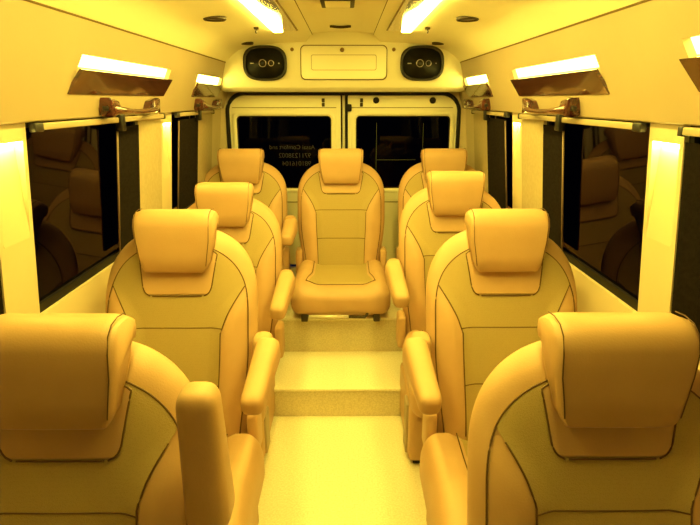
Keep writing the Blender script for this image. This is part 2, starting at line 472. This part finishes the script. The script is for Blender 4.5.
def door(n_, x0, x1, wx0, wx1, sgn):
    bm = nb()
    rr = .11
    def oc(d):
        out = []
        zt = 1.588 - d
        a, c = x0 + d, x1 - d
        rl = rr if sgn < 0 else .02
        rg = rr if sgn > 0 else .02
        for cx, cz, a0, r_ in ((c - rg, zt - rg, 0, rg), (a + rl, zt - rl, 90, rl), (a + .02, .40 + .02, 180, .02), (c - .02, .40 + .02, 270, .02)):
            for i in range(9):
                an = R(a0 + 90 * i / 8); out.append((cx + r_ * math.cos(an), cz + r_ * math.sin(an)))
        return out
    hole = round_rect(wx0, wx1, .956, 1.447, .028, 8)
    ring_plate(bm, oc(0), hole, 3.815, 3.855)
    d = struct('door_%d' % n_, bm, 'door', False)
    b = nb(); w0 = round_rect(wx0 - .032, wx1 + .032, .925, 1.482, .05, 8); w1 = round_rect(wx0 - .022, wx1 + .022, .935, 1.470, .045, 8)
    w2 = round_rect(wx0 - .002, wx1 + .002, .954, 1.449, .03, 8)
    L = [[b.verts.new((x, y, z)) for x, z in o] for o, y in ((w0, 3.816), (w1, 3.803), (w2, 3.806), (w2, 3.83))]
    for A, B in zip(L, L[1:]):
        for k in range(len(A)): b.faces.new((A[k], A[(k + 1) % len(A)], B[(k + 1) % len(A)], B[k]))
    obj('window_surround', b, 'door', d)
    b = nb(); b.faces.new([b.verts.new((x, 3.835, z)) for x, z in hole]); obj('pane', b, 'rtint', d, False)
    b = nb(); ring_plate(b, hole, round_rect(wx0 + .006, wx1 - .006, .962, 1.441, .024, 8), 3.822, 3.834); obj('gasket', b, 'black', d, False)
    b = nb(); box(b, x0 + .02, x1 - .03, 3.811, 3.816, 1.4985, 1.5025); obj('pressed_line', b, 'seam', d, False)
    b = nb(); box(b, x0 + .02, x1 - .02, 3.810, 3.816, .858, .862); obj('pressed_line', b, 'seam', d, False)
    return d
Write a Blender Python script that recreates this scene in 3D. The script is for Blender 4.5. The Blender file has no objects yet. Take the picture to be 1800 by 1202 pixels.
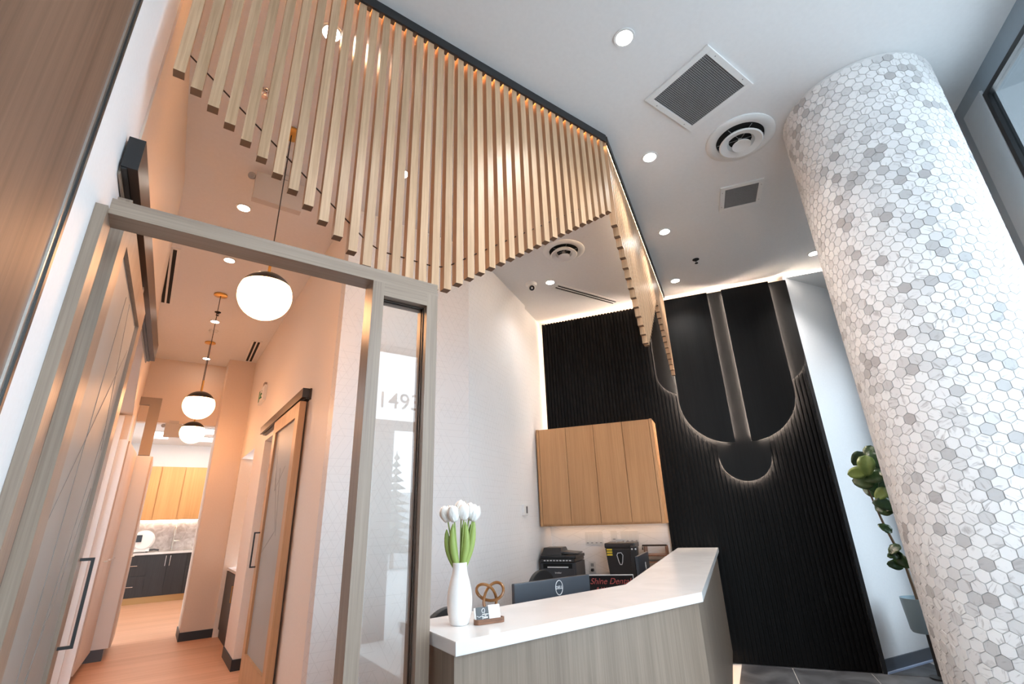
import bpy, bmesh, math, random
from mathutils import Vector, Matrix, Euler
random.seed(7)
S = bpy.context.scene
COL = S.collection
PI = math.pi

# ------------------------------------------------------------------ camera
H = 1.35
pitch, roll, yaw = .354453, -.034842, .628703
fw = Vector((math.sin(yaw)*math.cos(pitch), math.cos(yaw)*math.cos(pitch), math.sin(pitch)))
rr = Vector((math.cos(yaw), -math.sin(yaw), 0)); uu = rr.cross(fw)
R_ = math.cos(roll)*rr + math.sin(roll)*uu; U_ = -math.sin(roll)*rr + math.cos(roll)*uu
cd = bpy.data.cameras.new('camera'); cam = bpy.data.objects.new('camera', cd); COL.objects.link(cam)
M = Matrix((R_, U_, -fw)).transposed().to_4x4(); M.translation = Vector((0, 0, H)); cam.matrix_world = M
cd.sensor_width = 36; cd.lens = 832.65/1800*36; cd.clip_start = .02
S.camera = cam

# ------------------------------------------------------------------ sky, exposure
W = bpy.data.worlds.new('overcast_sky'); S.world = W; W.use_nodes = True
nt = W.node_tree; nt.nodes.clear()
wo = nt.nodes.new('ShaderNodeOutputWorld'); wb = nt.nodes.new('ShaderNodeBackground')
wb.inputs[0].default_value = (.76, .88, 1.0, 1); wb.inputs[1].default_value = 3.4
nt.links.new(wb.outputs[0], wo.inputs[0])
S.view_settings.view_transform = 'Standard'; S.view_settings.look = 'None'
S.view_settings.exposure = 1.4; S.view_settings.gamma = 1; S.view_settings.use_curve_mapping = False
try:
    S.cycles.max_bounces = 8; S.cycles.diffuse_bounces = 5; S.cycles.glossy_bounces = 4
    S.cycles.transparent_max_bounces = 12; S.cycles.sample_clamp_indirect = 6; S.cycles.caustics_reflective = False
    S.cycles.caustics_refractive = False
except Exception: pass
LOBBY_W, CORR_W, STRIP_W, CORR_BULB = 30.0, 2.6, 36.0, 10.5
WARM = (1, .43, .15); NEUT = (1, .95, .90)

# ------------------------------------------------------------------ materials
def nodes_of(name):
    m = bpy.data.materials.new(name); m.use_nodes = True
    n = m.node_tree; n.nodes.clear()
    o = n.nodes.new('ShaderNodeOutputMaterial'); b = n.nodes.new('ShaderNodeBsdfPrincipled')
    n.links.new(b.outputs[0], o.inputs[0]); return m, n, b
def N(n, t, **k):
    x = n.nodes.new(t)
    for a, v in k.items(): setattr(x, a, v)
    return x
def plain(name, c, rough=.5, metal=0, bump=0, bscale=200, spec=None):
    m, n, b = nodes_of(name)
    b.inputs['Base Color'].default_value = (*c, 1); b.inputs['Roughness'].default_value = rough; b.inputs['Metallic'].default_value = metal
    if spec is not None: b.inputs['Specular IOR Level'].default_value = spec
    g = N(n, 'ShaderNodeNewGeometry'); t = N(n, 'ShaderNodeTexNoise'); t.inputs['Scale'].default_value = bscale; t.inputs['Detail'].default_value = 3
    n.links.new(g.outputs['Position'], t.inputs['Vector'])
    mx = N(n, 'ShaderNodeMix', data_type='RGBA'); mx.inputs[6].default_value = (*[v*.96 for v in c], 1); mx.inputs[7].default_value = (*[min(1, v*1.04) for v in c], 1)
    n.links.new(t.outputs[0], mx.inputs[0]); n.links.new(mx.outputs[2], b.inputs['Base Color'])
    if bump:
        bp = N(n, 'ShaderNodeBump'); bp.inputs['Strength'].default_value = bump; bp.inputs['Distance'].default_value = .002
        n.links.new(t.outputs[0], bp.inputs['Height']); n.links.new(bp.outputs[0], b.inputs['Normal'])
    return m
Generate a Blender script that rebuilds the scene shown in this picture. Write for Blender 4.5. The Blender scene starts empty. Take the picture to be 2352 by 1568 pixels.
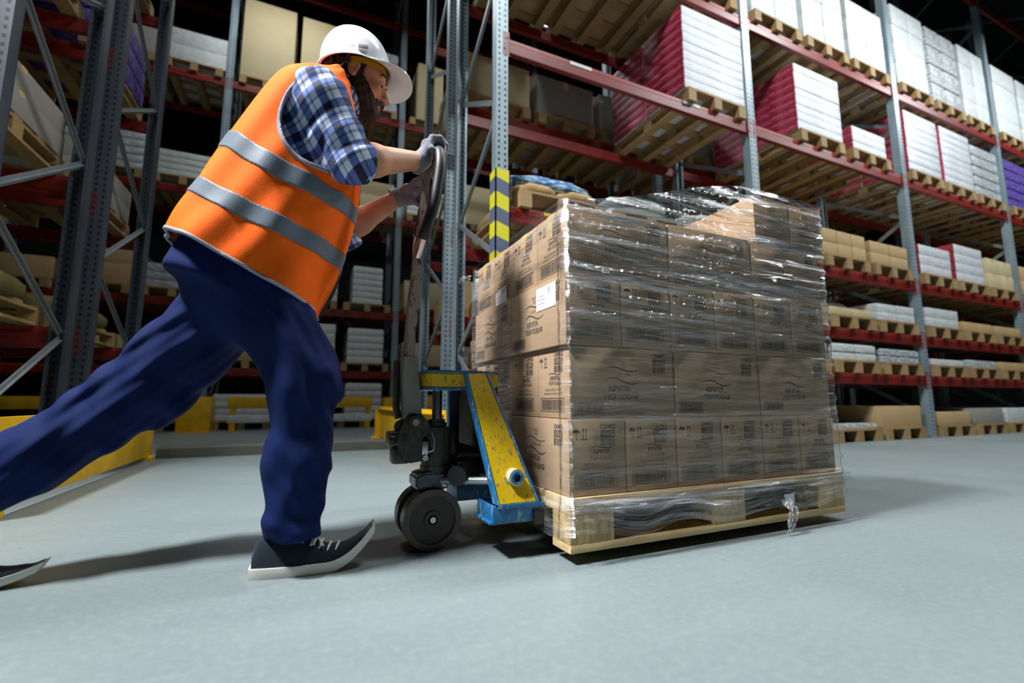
import bpy, bmesh, math, random
import numpy as np
from mathutils import Vector, Matrix, noise as mnoise
PI = math.pi
random.seed(7)
SC = bpy.context.scene
COL = SC.collection
R = math.radians

# ------------------------------------------------------------------ camera, world, lights, exposure
cam_d = bpy.data.cameras.new('camera')
cam = bpy.data.objects.new('camera', cam_d); COL.objects.link(cam)
cam.location = (0, 0, .44)
cam.rotation_euler = (R(90 + 7.4), 0, R(-24.15))
cam_d.sensor_width = 36.0
cam_d.lens = 1054 / 2352 * 36
cam_d.clip_end = 120
SC.camera = cam

world = bpy.data.worlds.new('world'); SC.world = world
world.use_nodes = True
world.node_tree.nodes['Background'].inputs[0].default_value = (.55, .68, .80, 1)
world.node_tree.nodes['Background'].inputs[1].default_value = .035

SC.view_settings.view_transform = 'Standard'
SC.view_settings.look = 'None'
SC.view_settings.exposure = 0.0
SC.view_settings.gamma = 1.0
SC.view_settings.use_curve_mapping = False
SC.cycles.max_bounces = 8
SC.cycles.transparent_max_bounces = 16
SC.cycles.caustics_reflective = False
SC.cycles.caustics_refractive = False
SC.cycles.sample_clamp_indirect = 4.0

# high bay luminaires: (x, y, z, power)
LAMPS = [(-.9, 1.3, 6.6, 60), (2.6, 1.25, 6.6, 170), (6.4, 1.1, 6.6, 250), (10.4, 1.1, 6.6, 220), (-.6, 6.9, 7.8, 60), (3.4, 6.9, 7.8, 30)]
def area_light(x, y, z, p):
    l = bpy.data.lights.new('luminaire_light', 'AREA'); l.shape = 'RECTANGLE'; l.size = 1.3; l.size_y = .45
    l.energy = p; l.color = (.93, .98, 1.0)
    o = bpy.data.objects.new('luminaire_light', l); COL.objects.link(o)
    o.location = (x, y, z - .12)
    return o

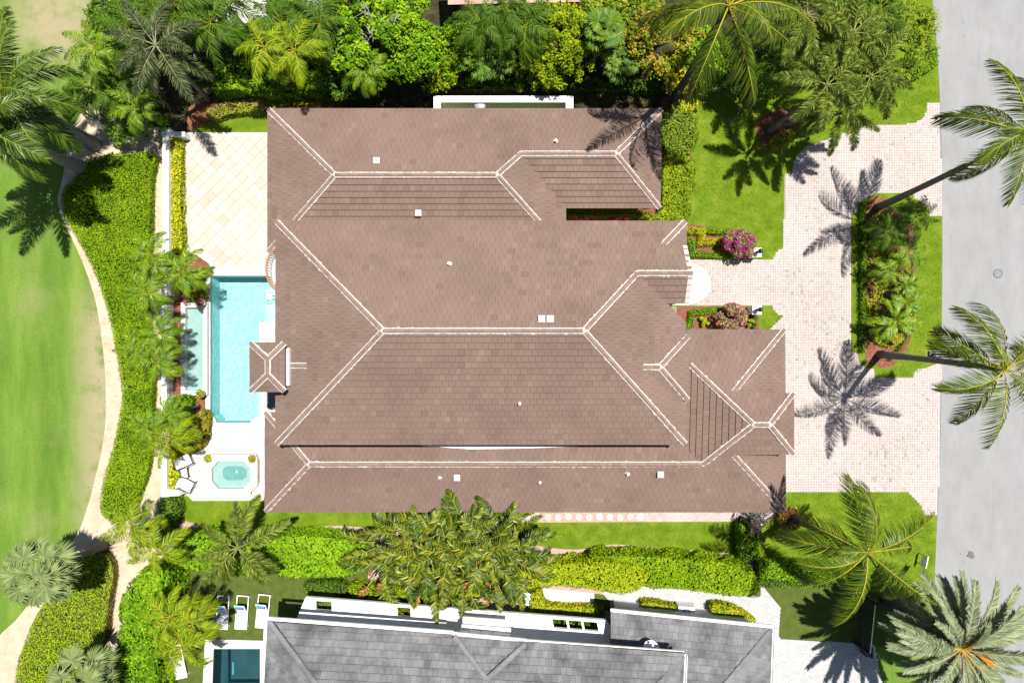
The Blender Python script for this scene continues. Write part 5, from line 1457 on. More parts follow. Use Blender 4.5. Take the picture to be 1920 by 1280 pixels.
hedge('shrub_bed', 'bright yellow shrub at the foot of the coconut palm by the roof', 'plants', [(1262,192),(1300,182),(1312,200),(1290,208),(1266,208)], .7, 'l_yellow', density=420, leaf=.12, lump=.2, seed=48)
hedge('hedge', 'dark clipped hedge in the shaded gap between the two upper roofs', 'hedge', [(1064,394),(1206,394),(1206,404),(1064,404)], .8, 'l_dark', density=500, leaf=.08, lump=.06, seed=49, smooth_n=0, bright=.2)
for i, (x, y, lb) in enumerate(((1082, 411, 'pink and cream ti plant at the left of the roof gap'), (1108, 409, 'second pink ti plant from the left in the roof gap'), (1150, 410, 'crimson ti plant left of the pair in the roof gap'), (1170, 408, 'crimson ti plant at the right of the roof gap'))):
    rosette(lb, x, y, .7, 'l_red', 60+i, n=30, group='ti plants in the roof gap')
# knot garden at the entrance
def strip(label, pts, w, z, mat, seed, name='clipped_hedge', **k):
    hedge(name, label, 'hedge', None, z, mat, density=700, leaf=.07, lump=.04, seed=seed, pre=path_poly(pts, w, z), inset=.06, **k)
sheet('entry_bed', [(1270, 420), (1300, 420), (1330, 428), (1380, 428), (1400, 440), (1400, 486), (1270, 486)], .002, MT['mulch'])
sheet('entry_bed', [(1270, 574), (1400, 574), (1422, 578), (1424, 622), (1270, 622)], .002, MT['mulch'])
strip('yellow zigzag clipped hedge above the front door walk', [(1280, 429), (1319, 434), (1315, 454), (1348, 452), (1366, 446)], .34, .45, 'l_yellow', 70)
strip('straight green clipped hedge at the edge of the front lawn', [(1326, 433), (1375, 435)], .26, .4, 'l_bright', 71, bright=-.1)
strip('L shaped green clipped hedge beside the front door landing', [(1280, 449), (1298, 450), (1299, 476), (1345, 478), (1385, 479)], .30, .4, 'l_bright', 72)
strip('curving green clipped hedge below the front door walk', [(1286, 613), (1297, 606), (1298, 587), (1330, 583), (1395, 579)], .30, .4, 'l_bright', 73)
strip('short dark clipped hedge at the right of the lower entry bed', [(1416, 590), (1416, 618)], .2, .4, 'l_dark', 74)
shrub('yellow_shrub', 'small yellow shrub left of the pale bougainvillea', 'shrub', 1321, 603, .5, .34, 'l_yellow', .1, 500, 75)
shrub('yellow_shrub', 'small yellow shrub right of the pale bougainvillea', 'shrub', 1407, 606, .5, .26, 'l_yellow', .1, 350, 76)
shrub('bougainvillea', 'round magenta bougainvillea beside the front lawn', 'shrub', 1387, 459, 1.9, .95, 'l_bright', .12, 2200, 77, flower='l_magenta', fl_n=1700, fl_size=.12)
shrub('bougainvillea', 'faded pink bougainvillea below the front door walk', 'shrub', 1372, 598, 1.8, .9, 'l_dark', .11, 2600, 78, flower='l_pink', fl_n=1300, fl_size=.11)
# island planting
hedge('clipped_hedge', 'narrow dark green hedge line along the driveway island', 'hedge', [(1616, 378), (1625, 376), (1625, 660), (1617, 660)], .5, 'l_bright', density=420, leaf=.08, lump=.06, seed=80, smooth_n=0, inset=.05, bright=-.2)
hedge('flower_strip', 'curved border of orange and yellow flowers at the foot of the island', 'plants', None, .35, 'l_yellow', density=600, leaf=.08, lump=.08, seed=81, pre=path_poly(smooth([(1634, 560), (1636, 600), (1640, 625), (1655, 638), (1675, 640), (1695, 622), (1712, 590)], 4, False), .55, .35), flower='l_orange', fl_n=500, fl_size=.09, inset=.05)
hedge('clipped_hedge', 'thin dark clipped edge along the island lawn', 'hedge', None, .35, 'l_dark', density=700, leaf=.06, lump=.04, seed=82, pre=path_poly([(1671, 674), (1690, 652), (1708, 622), (1716, 590), (1720, 520)], .16, .35), inset=.04)
hedge('island_shrubs', 'mixed low green shrubs filling the island bed', 'plants', [(1634,420),(1662,400),(1700,440),(1712,520),(1708,590),(1680,615),(1648,610),(1636,540)], .5, 'l_lime', density=200, leaf=.11, lump=.2, seed=83, core=None)
for i, (x, y, z, sc, lb, kd) in enumerate((
    (1714, 408, 1.9, 1.05, 'dark green palm at the top right of the island bed', 'adond'), (1662, 434, 2.0, 1.0, 'dark feathery palm at the upper left of the island bed', 'adond'),
    (1702, 474, 2.0, 1.0, 'bright star shaped palm in the middle of the island', 'adon'), (1664, 508, 1.7, .85, 'small palm leaning left in the middle of the island', 'adon'),
    (1700, 535, 1.5, .7, 'low palm right of the leaning one in the island', 'roeb'), (1698, 566, 1.6, .8, 'low palm above the round bottom palm of the island', 'roeb'), (1679, 602, 1.8, 1.15, 'round palm at the bottom of the island above the flowers', 'roeb'))):
    palm(kd, lb, (x, y), z, scale=sc*.72 if kd != 'roeb' else sc, trunk=.09, group='palms in the driveway island', n=14, seed=900+i)
shrub('bronze_bush', 'dark bronze bush at the foot of the leaning coconut palm', 'shrub', 1477, 972, .8, .85, 'l_bronze', .1, 1700, 84, flower='l_yellow', fl_n=40, fl_size=.15)
hedge('palm_bed_plants', 'low yellow flowered plants round the leaning palms by the drive', 'plants', [(1445,262),(1470,245),(1490,248),(1478,268),(1456,280)], .4, 'l_yellow', density=300, leaf=.1, lump=.15, seed=85, core=None)
# beds by the pool
hedge('pool_shrubs', 'rounded bright green shrub below the raised basin', 'shrub', [(305,770),(325,748),(345,745),(352,765),(340,800),(318,806)], 1.3, 'l_adon' if 'l_adon' in MT else 'l_bright', density=360, leaf=.14, lump=.3, seed=86, bright=.1)
hedge('pool_shrubs', 'yellow orange croton bush at the edge of the spa terrace', 'shrub', [(345,800),(365,786),(382,770),(386,800),(378,830),(360,846),(340,846)], .9, 'l_orange', density=420, leaf=.13, lump=.25, seed=87)
hedge('pool_shrubs', 'small red and green croton beside the raised basin', 'shrub', [(357,545),(376,540),(386,556),(376,564),(356,562)], .5, 'l_orange', density=420, leaf=.1, lump=.15, seed=88)
# trees behind the house
tree('bright green leafy tree with bare twigs above the upper roof', 690, 62, 5.4, 2.9, 2.0, 'l_bright', .20, 34, 330, 101, bare=3)
tree('bright green tree right of the twiggy tree above the upper roof', 790, 92, 4.8, 2.0, 1.4, 'l_bright', .18, 20, 320, 102)
tree('small yellow green tree left of the fan palms at the top', 835, 118, 3.2, 1.2, .8, 'l_lime', .17, 14, 260, 103)
tree('dense olive green tree above the right part of the upper roof', 1060, 68, 5.0, 2.9, 1.7, 'l_lime', .15, 36, 420, 104)
tree('loose yellow and orange leaved tree left of the tall coconut palm', 1235, 62, 5.0, 2.3, 1.8, 'l_orange', .17, 28, 300, 105)
tree('leafy green tree behind the olive tree at the top edge', 1150, 20, 5.0, 2.2, 1.4, 'l_olive', .17, 22, 300, 106)
tree('fine leaved dark green tree at the corner of the road', 1700, 55, 4.5, 1.9, 2.1, 'l_olive', .11, 34, 420, 107, barkm='darkbark')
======
Directions :: Skip all pictures. Output only the lines from the one containing "Generate a Blender" to the one containing "R = math.radians", both lines included.

Complete output ::
Generate a Blender script that rebuilds the scene shown in this picture. Write for Blender 4.5. The Blender scene starts empty. Take the picture to be 2352 by 1568 pixels.
import bpy, bmesh, math, random
import numpy as np
from mathutils import Vector, Matrix, noise as mnoise
PI = math.pi
random.seed(7)
SC = bpy.context.scene
COL = SC.collection
R = math.radians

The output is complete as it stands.